Terry Glavin on the 75th anniversary of D-Day. June 6, 1944, was the day the struggle against fascism finally turned in our favour:
They were fighting “in the cause of freedom,” Queen Elizabeth rightly pointed out, citing the remarks of her father, King George VI, in a radio broadcast on the eve of the Normandy landings, the first phase of Operation Overlord, as it was called, the liberation of Europe. It was not just courage and endurance that the struggle demanded of the free world, the king had said, but “a revival of spirit, a new unconquerable resolve.” And it was that spirit, and that resolve, that all those brave men took with them to the beaches of Normandy, the Queen said, and “the fate of the world depended on their success.”
Directing her remarks on the few surviving soldiers, sailors and airmen of that time, she concluded: “It is with humility and pleasure, on behalf of the entire country —indeed the whole free world — that I say to you all, thank you.”
This raises an awkward question. What degree of sacrifice are any of us prepared to make to defeat freedom’s enemies today? Despite commonplace histrionics to the contrary, neither Europe nor North America is threatened by the spectre of fascist tyranny. But tyranny is smashing its way across a great deal of human terrain today, nonetheless, and it is creeping quietly through the liberal world order that the triumphs of the Second World War established. [...]
It wasn’t the vulgar Donald Trump who thought up “America First” as a catchy campaign slogan. Credit for that belongs to the dashing aviator and Nazi sympathizer Charles Lindbergh, who effectively mobilized American “anti-war” sentiment against president Franklin Roosevelt until Pearl Harbor. And it wasn’t Barack Obama, whose signature foreign-policy legacy is the charnel house of Syria, who was the first to employ “nation-building at home” as a pretext for isolationism. Lindbergh deserves credit for that, too.
“I would be opposed to our entering the internal wars of Europe under any circumstances,” Lindbergh told a Senate Foreign Relations Committee hearing in February 1941. Sounds just like Trump, in any of his several snide criticisms of the North Atlantic Treaty Organization. “I advocate building strength in America because I believe we can be successful in this hemisphere,” he said. “I do not believe that the danger to America lies in an invasion from abroad.” Which sounds just like any of Obama’s pretexts for urging America’s allies to stick with him and let Syrians choke to death on their own blood.

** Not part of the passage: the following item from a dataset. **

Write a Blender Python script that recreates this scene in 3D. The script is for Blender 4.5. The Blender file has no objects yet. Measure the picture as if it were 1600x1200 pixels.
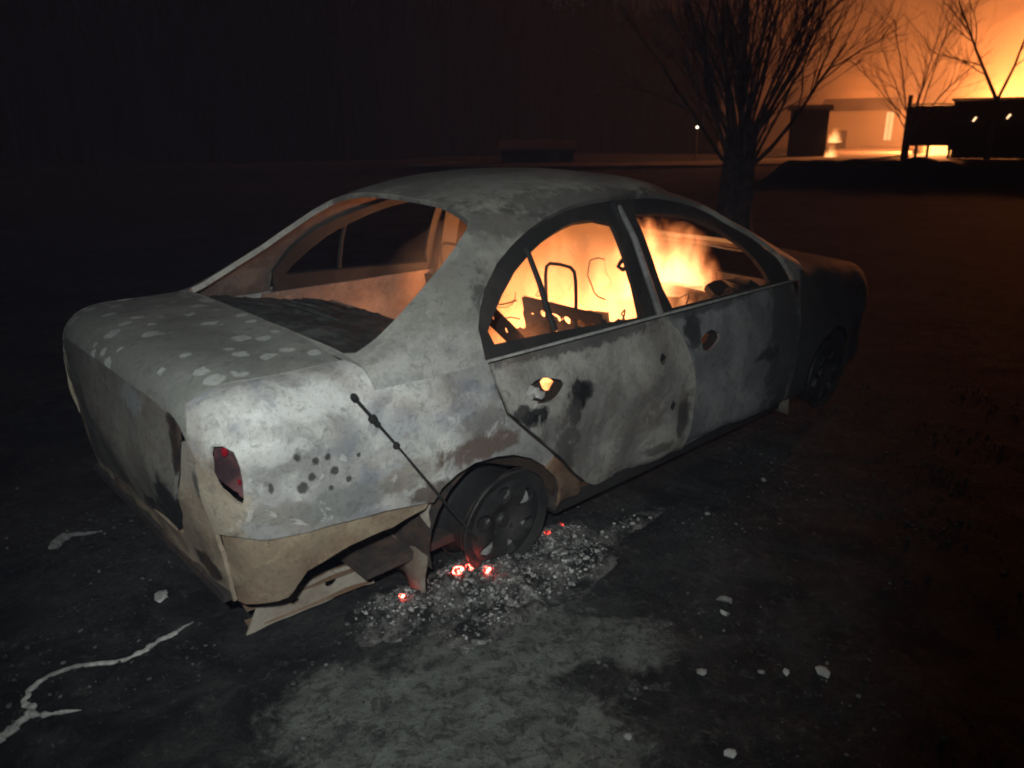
import bpy, bmesh, math, random
import numpy as np
from mathutils import Vector, Matrix, noise
from mathutils.geometry import delaunay_2d_cdt
R = math.radians
random.seed(7); RNG = np.random.default_rng(7)
sc = bpy.context.scene
COL = sc.collection

# ------------------------------------------------------------ camera
cam_d = bpy.data.cameras.new("camera"); cam = bpy.data.objects.new("camera", cam_d); COL.objects.link(cam)
cam_d.sensor_width = 36; cam_d.lens = 1202/1600*36; cam_d.dof.use_dof = True; cam_d.dof.focus_distance = 2.9; cam_d.dof.aperture_fstop = 3.4; cam_d.clip_start = .05; cam_d.clip_end = 2000
yaw, pit, rol = R(46.8), R(-18.0), R(-.45)
fw = Vector((math.cos(pit)*math.cos(yaw), math.cos(pit)*math.sin(yaw), math.sin(pit)))
rt = fw.cross(Vector((0, 0, 1))).normalized(); up = rt.cross(fw)
r2 = math.cos(rol)*rt+math.sin(rol)*up; u2 = -math.sin(rol)*rt+math.cos(rol)*up
m = Matrix((r2, u2, -fw)).transposed().to_4x4(); m.translation = Vector((-1.643, -2.604, 1.508))
cam.matrix_world = m
sc.camera = cam

# ------------------------------------------------------------ night sky, added fill sun, torch
w = bpy.data.worlds.new("World"); sc.world = w; w.use_nodes = True
nt = w.node_tree; nt.nodes.clear()
sky = nt.nodes.new("ShaderNodeTexSky"); sky.sky_type = 'NISHITA'; sky.sun_disc = False
sky.sun_elevation = R(30); sky.sun_rotation = R(200)
bg = nt.nodes.new("ShaderNodeBackground"); bg.inputs[1].default_value = .00035
wo = nt.nodes.new("ShaderNodeOutputWorld")
nt.links.new(sky.outputs[0], bg.inputs[0]); nt.links.new(bg.outputs[0], wo.inputs[0])
def light(name, kind, loc, power, col, size, target=None):
    d = bpy.data.lights.new(name, kind); o = bpy.data.objects.new(name, d); COL.objects.link(o)
    o.location = loc; d.energy = power; d.color = col
    if kind != 'SUN': d.shadow_soft_size = size
    if target is not None:
        o.rotation_euler = (Vector(target)-Vector(loc)).to_track_quat('-Z', 'Y').to_euler()
    return o
fill_sun = light("fill_sun", 'SUN', (0, 0, 50), .012, (.75, .85, 1), 0, None)  # no moon in view; faint sun added as fill for the ground
fill_sun.data.angle = R(3); fill_sun.rotation_euler = (R(40), R(10), R(-60))
# the photographer's torch, held up beside the camera (the photo's only white light)
torch = light("torch", 'SPOT', (-1.85, -2.72, 1.86), 262, (.95, 1.0, .965), .04, (-.18, -.55, .50))
torch.data.spot_size = R(72); torch.data.spot_blend = 1.0
vs = sc.view_settings
vs.view_transform = 'Standard'; vs.look = 'None'; vs.exposure = 0; vs.gamma = 1; vs.use_curve_mapping = False
cy = sc.cycles
cy.use_denoising = True
try: cy.denoiser = 'OPENIMAGEDENOISE'
except Exception: pass
cy.volume_bounces = 0; cy.volume_step_rate = 2.0; cy.volume_max_steps = 40
cy.use_adaptive_sampling = True; cy.adaptive_threshold = .02; cy.adaptive_min_samples = 16
cy.max_bounces = 4; cy.filter_width = 2.0
cy.sample_clamp_indirect = 4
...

This isn’t a call to war, but it would do the cause of peace and freedom a great deal of good if the free world turned to “a revival of spirit, a new unconquerable resolve” of the type that Queen Elizabeth mentioned in her remarks in Portsmouth.
I have yet to hear a credible suggestion for Obama's motive on supporting the Arab Spring that overthrew the largely secular governments of Libya and Egypt and replaced them with movements aligned with the Muslim Brotherhood. Now Glavin thinks that Trump's disinclination to go to war for ill-defined or non-existent reasons is "snide." This is not the kind of analysis that anyone can take seriously, not even for ten seconds. It's a compendium of grand-sounding catch-phrases empty of meaning.